A questão da lógica me chamou mais a atenção desde o começo. Freud vai dizer
que “As regras decisivas
da lógica não têm validade no inconsciente, pode-se dizer que ele
é o reino do ilógico”.
Isso
me fez repensar sobre a forma como eu interpretava o mundo. Mas
precisamente a
impaciência e a intolerância que eu tinha
com quem não me parecia agir de forma lógica.
Hoje
me questiono:
se
o inconsciente responde pela maior parte do nosso conteúdo psíquico e
ele não reconhece os princípios da lógica, como posso criticar ou
julgar o comportamento de outra pessoa?! Hoje não consigo mais. Não sem parar para pensar sobre tudo isso.
Segundo a lógica aristotélica, também chamada de lógica clássica, três princípios devem ser respeitados. São eles:
princípio de identidade: A = A
princípio da não-contradição: A não pode ser A e não A ao mesmo tempo e sob o mesmo aspecto
princípio do terceiro excluído: Entre A e não A não há meio-termo
Embora Freud não esclareça exatamente de quais regras decisivas da lógica ele se referia, e se utilizando da lógica clássica, dos três princípios acima se pode concluir seguramente que o da não-contradição não possui validade no inconsciente, já que ideias e sentimentos contrários a respeito de um mesmo objeto podem coexistir numa mesma pessoa ao mesmo tempo. Isso para não questionar a validade dos outros dois princípios também. Quem quiser se aprofundar nesse assunto, eu recomendo o artigo “O inconsciente e a lógica a partir de Freud e Lacan” de Felipe Shimabukuro. Li aqui. Gostei bastante.

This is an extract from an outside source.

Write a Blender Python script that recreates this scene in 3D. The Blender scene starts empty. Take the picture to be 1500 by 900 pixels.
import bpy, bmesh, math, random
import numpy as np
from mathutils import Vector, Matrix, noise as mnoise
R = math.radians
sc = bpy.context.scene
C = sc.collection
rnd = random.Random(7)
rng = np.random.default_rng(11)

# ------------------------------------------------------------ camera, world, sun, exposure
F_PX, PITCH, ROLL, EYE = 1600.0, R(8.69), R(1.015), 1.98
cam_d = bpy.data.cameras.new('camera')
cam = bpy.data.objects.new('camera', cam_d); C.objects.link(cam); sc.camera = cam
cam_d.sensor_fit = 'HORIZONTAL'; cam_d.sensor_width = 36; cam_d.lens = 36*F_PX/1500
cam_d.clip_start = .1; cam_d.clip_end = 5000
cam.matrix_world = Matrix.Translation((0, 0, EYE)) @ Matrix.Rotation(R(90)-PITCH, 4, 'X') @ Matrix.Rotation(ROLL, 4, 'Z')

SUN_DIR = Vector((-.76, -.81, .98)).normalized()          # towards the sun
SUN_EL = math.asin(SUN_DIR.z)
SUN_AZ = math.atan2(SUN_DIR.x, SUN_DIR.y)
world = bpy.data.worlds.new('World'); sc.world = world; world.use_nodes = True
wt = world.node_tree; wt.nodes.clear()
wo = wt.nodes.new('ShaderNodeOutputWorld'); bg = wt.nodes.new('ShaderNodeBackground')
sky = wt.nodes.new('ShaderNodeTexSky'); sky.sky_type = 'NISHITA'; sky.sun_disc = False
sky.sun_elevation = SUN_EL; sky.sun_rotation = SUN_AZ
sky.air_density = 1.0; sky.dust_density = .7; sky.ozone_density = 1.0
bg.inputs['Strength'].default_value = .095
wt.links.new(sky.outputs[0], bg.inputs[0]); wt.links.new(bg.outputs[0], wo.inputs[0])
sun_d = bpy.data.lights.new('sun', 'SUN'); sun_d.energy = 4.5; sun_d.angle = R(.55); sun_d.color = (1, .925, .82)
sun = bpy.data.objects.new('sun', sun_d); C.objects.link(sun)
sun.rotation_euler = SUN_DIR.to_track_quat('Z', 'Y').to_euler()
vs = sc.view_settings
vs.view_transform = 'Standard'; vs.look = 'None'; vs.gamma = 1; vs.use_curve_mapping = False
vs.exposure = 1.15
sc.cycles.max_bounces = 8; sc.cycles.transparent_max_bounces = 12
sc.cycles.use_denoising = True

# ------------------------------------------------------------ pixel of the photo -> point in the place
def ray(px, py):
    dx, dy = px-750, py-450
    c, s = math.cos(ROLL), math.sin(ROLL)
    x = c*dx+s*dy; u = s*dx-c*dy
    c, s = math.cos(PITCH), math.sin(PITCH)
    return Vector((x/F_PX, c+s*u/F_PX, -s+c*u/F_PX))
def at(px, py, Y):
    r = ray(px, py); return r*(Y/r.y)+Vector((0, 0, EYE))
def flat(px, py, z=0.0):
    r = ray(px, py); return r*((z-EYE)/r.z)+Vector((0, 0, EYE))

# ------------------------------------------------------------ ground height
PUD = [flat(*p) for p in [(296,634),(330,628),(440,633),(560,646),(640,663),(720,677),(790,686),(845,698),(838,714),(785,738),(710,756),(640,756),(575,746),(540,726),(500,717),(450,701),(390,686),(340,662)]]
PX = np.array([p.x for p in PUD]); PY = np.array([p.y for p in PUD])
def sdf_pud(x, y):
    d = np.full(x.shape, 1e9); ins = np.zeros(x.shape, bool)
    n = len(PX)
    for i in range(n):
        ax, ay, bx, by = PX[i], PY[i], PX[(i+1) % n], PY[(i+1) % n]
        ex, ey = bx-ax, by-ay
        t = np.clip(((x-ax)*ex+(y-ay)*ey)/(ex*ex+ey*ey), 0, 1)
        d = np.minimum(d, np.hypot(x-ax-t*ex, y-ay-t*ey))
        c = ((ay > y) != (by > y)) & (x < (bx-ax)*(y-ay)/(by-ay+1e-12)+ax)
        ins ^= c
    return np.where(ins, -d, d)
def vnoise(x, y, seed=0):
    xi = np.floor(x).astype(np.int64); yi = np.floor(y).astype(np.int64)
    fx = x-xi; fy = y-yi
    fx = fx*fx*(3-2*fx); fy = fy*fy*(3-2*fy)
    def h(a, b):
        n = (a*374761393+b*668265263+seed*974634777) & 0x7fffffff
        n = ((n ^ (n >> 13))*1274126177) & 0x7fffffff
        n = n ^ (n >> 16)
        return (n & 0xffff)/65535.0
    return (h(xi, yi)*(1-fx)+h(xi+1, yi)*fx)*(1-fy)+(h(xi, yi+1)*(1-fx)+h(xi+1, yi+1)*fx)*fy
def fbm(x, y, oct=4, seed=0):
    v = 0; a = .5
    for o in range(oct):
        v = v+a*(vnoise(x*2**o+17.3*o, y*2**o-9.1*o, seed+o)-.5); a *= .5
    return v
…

O que eu quero dizer com esse texto é o seguinte. A partir do momento que compreendi que existe uma grande parte de nós desconhecida de nós mesmos e que essa parte não é movida por lógica, passei a pensar duas, três, quatro vezes antes de proferir qualquer comentário condenatório a uma pessoa. Eu não a conheço. Nem mesmo ela se conhece. Desconheço o que se passou de fato na sua vida. Se somos movidos por impulsos inconscientes que não respeitam princípios lógicos, está desautorizado todo e qualquer comentário no que tange ao outro. “Isso não faz sentido”. “Mas por que você faz isso?”. “Isso não tem lógica!” “Eu não entendo você”.
Às
vezes nem ela própria se entende. E
não
somos nós que vamos entender por ela.
Ou lhe dizer
o que deve ou
não fazer. A própria pessoa quem deve trilhar o seu caminho, pois só ela consegue de fato se ajudar. E isso vai acontecer quando ela puder. Conselhos, críticas, julgamentos, ameaças a sua pessoa, nada disso faz muito efeito. A própria pessoa não entende direito o seu comportamento. Isso
relativiza tudo então?
Não.
Conteúdos
inconscientes não nos eximem
da responsabilidade por nossos atos. Mas
ter conhecimento
do funcionamento deles impede a nossa capacidade
de
arbitrar
a
vida alheia, pois só depende do outro.
Agora você entende, por que não agimos de forma tão lógica?